Clearly, criminal defendants are not state actors. "From arrest, to trial, to possible sentencing and punishment, the antagonistic relationship between government and the accused is clear for all to see.... [T]he unique relationship between criminal defendants and the State precludes attributing defendants' actions to the State.... " McCollum, supra, at 67 (O'CONNOR, J., dissenting). The peremptory challenge is " 'one of the most important of the rights secured to the accused.'" Swain, 380 U. S., at 219 (emphasis added); Goldwasser, Limiting a Criminal Defendant's Use of Peremptory Challenges: On Symmetry and the Jury in a Criminal Trial, 102 Harv. L. Rev. 808, 826-833 (1989). Limiting the accused's use of the peremptory is "a serious misordering of our priorities," for it means "we have exalted the right of citizens to sit on juries over the rights of the criminal defendant, even though it is the defendant, not the jurors, who faces imprisonment or even death." McCollum, supra, at 61-62 (THOMAS, J., concurring in judgment).
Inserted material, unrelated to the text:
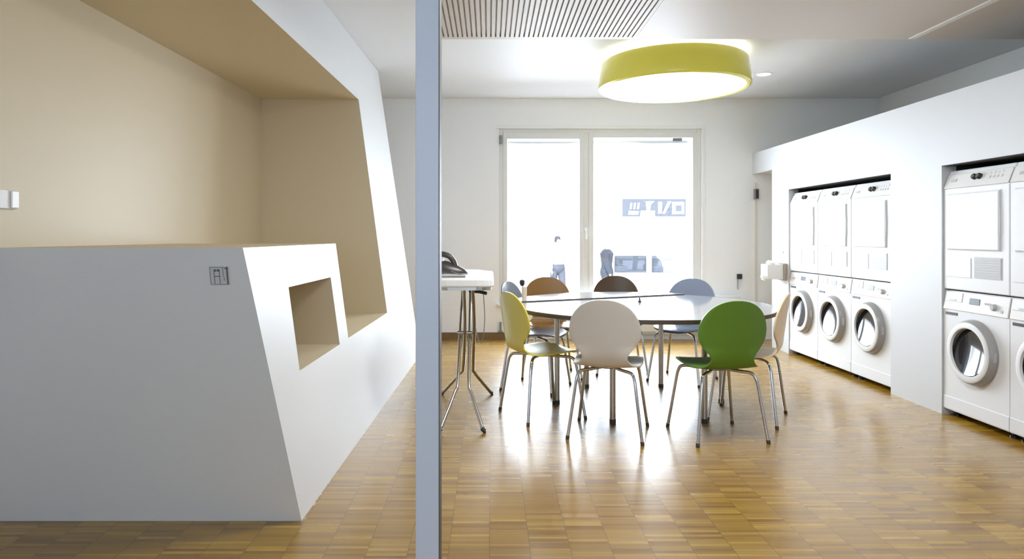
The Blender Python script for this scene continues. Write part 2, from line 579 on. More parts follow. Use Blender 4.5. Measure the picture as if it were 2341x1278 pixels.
# light switch on the booth's beige back wall
sy = 2.70
sw = thing('light_switch', 'white rocker switch on the beige inner wall of the booth', 'switch', (back_x(sy, 0) + .001, sy, 1.365))
sw.rotation_euler = (0, 0, -.033)
MB().box(0, .012, -.05, .05, -.038, .038).build('plate', 'paper_box', sw, bevel=0.003)
MB().box(.012, .02, .006, .046, -.034, .034).build('rocker', 'whiteplastic', sw, bevel=0.003)

# ------------------------------------------------------------------ foreground post
post = thing('partition_post', 'blue grey square steel post standing from floor to ceiling beside the booth', 'post', (-0.184, 2.05, 0))
MB().box(-.034, .034, -.05, .045, 0, ZD + .0195).build('profile', 'post', post, bevel=0.002)
MB().box(.0335, .0365, -.046, .042, 0, ZD - .001).build('side_strip', 'side_strip', post)  # dark strip laid over the right face of the post
MB().box(-.034, .034, -.05, .045, 0.0, 0.004).box(-.06, .06, -.075, .07, 0.0005, .005).build('base_plate', 'post', post)

# ------------------------------------------------------------------ lamps
LX, LY, LZB, LZT = 1.65, 6.09, 2.535, 2.78
lamp = thing('drum_ceiling_lamp', 'large round yellow drum lamp with glowing white underside below the ceiling', 'lamp', (LX, LY, 0))
sh = MB()
R = 0.665
sh.lathe([(0.0, LZT), (R * .60, LZT), (R * .935, LZT), (R * .955, LZT - .012), (R * 1.0, LZB + .035), (R * .995, LZB + .012), (R * .965, LZB),
          (R * .93, LZB + .004), (R * .92, LZB + .03)], 96)
sh.build('shade', 'lamp_yellow', lamp, smooth=True)
d = MB()
d.lathe([(0.0001, LZB + .001), (R * .7, LZB + .001), (R * .932, LZB + .006), (R * .925, LZB + .028), (0.0001, LZB + .028)], 96)
d.build('diffuser', 'diffuser', lamp, smooth=True)
MB().lathe([(0.14, LZT + .001), (.60, LZT + .001), (.60, LZT + .006), (.14, LZT + .006)], 48, closed=True).build('uplight', 'uplight', lamp, smooth=True)
MB().lathe([(0.12, LZT - .002), (0.12, ZC - .0005), (0.0001, ZC - .0005)], 32).build('ceiling_mount', 'whiteplastic', lamp, smooth=True)

sp = thing('recessed_spotlight', 'small bright recessed ceiling spot beside the yellow drum lamp', 'spotlight', (2.75, 6.80, ZC))
MB().lathe([(.066, -.004), (.084, -.004), (.086, -.0005), (.06, -.0005)], 40, closed=True).build('bezel', 'whiteplastic', sp, smooth=True)
MB().lathe([(.0001, -.003), (.068, -.003), (.068, -.0008), (.0001, -.0008)], 40).build('diffuser', 'spot', sp, smooth=True)

# ------------------------------------------------------------------ table
TX, TY, TZ, TR = 1.09, 4.93, 0.725, 0.93
table = thing('meeting_table', 'big round white glossy table with dark edge and chrome legs, ringed by chairs', 'table', (TX, TY, 0))
# chord that divides the top into two leaves
ca = math.atan2(5.56 - 5.05, 1.37 - 0.27)
nrm = Vector((-math.sin(ca), math.cos(ca)))
dist = (Vector((0.27 - TX, 5.05 - TY))).dot(nrm)


def leaf(side):
    n = 120
    pts = []
    half = math.acos(dist / TR)
    base = math.atan2(nrm.y, nrm.x)
    gap = 0.0025
    if side > 0:
        a0, a1 = base - half, base + half
    else:
        a0, a1 = base + half, base - half + 2 * PI
    for k in range(n + 1):
        a = a0 + (a1 - a0) * k / n
        p = Vector((TR * math.cos(a), TR * math.sin(a))) + nrm * gap * side
        pts.append(p)
    mb = MB()
    m = len(pts)
    up = .010 if side > 0 else 0
    T, E, B = TZ + up, TZ - .004 + up, TZ - .03
    inn = 0.985
    vs = [(p.x * .997, p.y * .997, T) for p in pts] + [(p.x, p.y, E) for p in pts] + [(p.x, p.y, B) for p in pts]
    fs = [tuple(range(m)), tuple(range(2 * m, 3 * m))[::-1]]
    mi = [0, 1]
    for i in range(m):
        j = (i + 1) % m
        fs.append((i, m + i, m + j, j))
        mi.append(0)
        fs.append((m + i, 2 * m + i, 2 * m + j, m + j))
        mi.append(1)
    mb.add(vs, fs, mi)
    return mb


leaf(-1).build('tabletop', ['table_top', 'table_edge'], table)
leaf(1).build('tabletop', ['table_top', 'table_edge'], table)
for k in range(6):
    a = PI / 3 * k + 0.02
    p = Vector((0.60 * math.cos(a), 0.60 * math.sin(a)))
    lg = MB().tube([(p.x, p.y, .026), (p.x, p.y, TZ - .03)], 0.0195, 20)
    lo = lg.build('leg', 'steel', table, smooth=True)
    MB().tube([(p.x, p.y, .0), (p.x, p.y, .03)], 0.021, 20).build('foot', 'foot', lo, smooth=True)
ap = MB()
ap.lathe([(0.56, TZ - .055), (0.60, TZ - .055), (0.60, TZ - .0305), (0.56, TZ - .0305)], 72, closed=True)
ap.build('apron', 'table_edge', table, smooth=True)

# ------------------------------------------------------------------ chairs
def chair_shell():
    cp = [(.218, .418, .06), (.212, .430, .125), (.19, .438, .168), (.14, .443, .196), (.07, .440, .207), (0, .434, .209), (-.07, .430, .206),
          (-.125, .432, .198), (-.163, .440, .18), (-.188, .458, .152), (-.203, .487, .134), (-.212, .52, .142), (-.219, .56, .173),
          (-.226, .605, .202), (-.233, .655, .211), (-.240, .705, .205), (-.247, .75, .187), (-.253, .79, .157), (-.257, .818, .12), (-.2595, .836, .078),
          (-.2605, .845, .03)]
    P = smooth_path(cp, 3)
    mcols = 16
    mb = MB()
    vs, fs = [], []
    for i, p in enumerate(P):
        y, z, w = p
        isback = min(1, max(0, (z - .47) / .1))
        for k in range(mcols + 1):
            u = -1 + 2 * k / mcols
            x = u * w
            q = (x / .21) ** 2
            vs.append((x, y + .035 * q * isback, z + .014 * q * (1 - isback)))
    n = mcols + 1
    for i in range(len(P) - 1):
        for k in range(mcols):
            fs.append((i * n + k, i * n + k + 1, (i + 1) * n + k + 1, (i + 1) * n + k))
    mb.add(vs, fs)
    return mb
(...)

Accordingly, I adhere to my position that the Equal Protection Clause does not limit the exercise of peremptory challenges by private civil litigants and criminal defendants. This case itself presents no state action dilemma, for here the State of Alabama itself filed the paternity suit on behalf of petitioner. But what of the next case? Will we, in the name of fighting gender discrimination, hold that the battered wife-on trial for wounding her abusive husband-is a state actor? Will we preclude her from using her peremptory challenges to ensure that the jury of her peers contains as many women members as possible? I assume we will, but I hope we will not.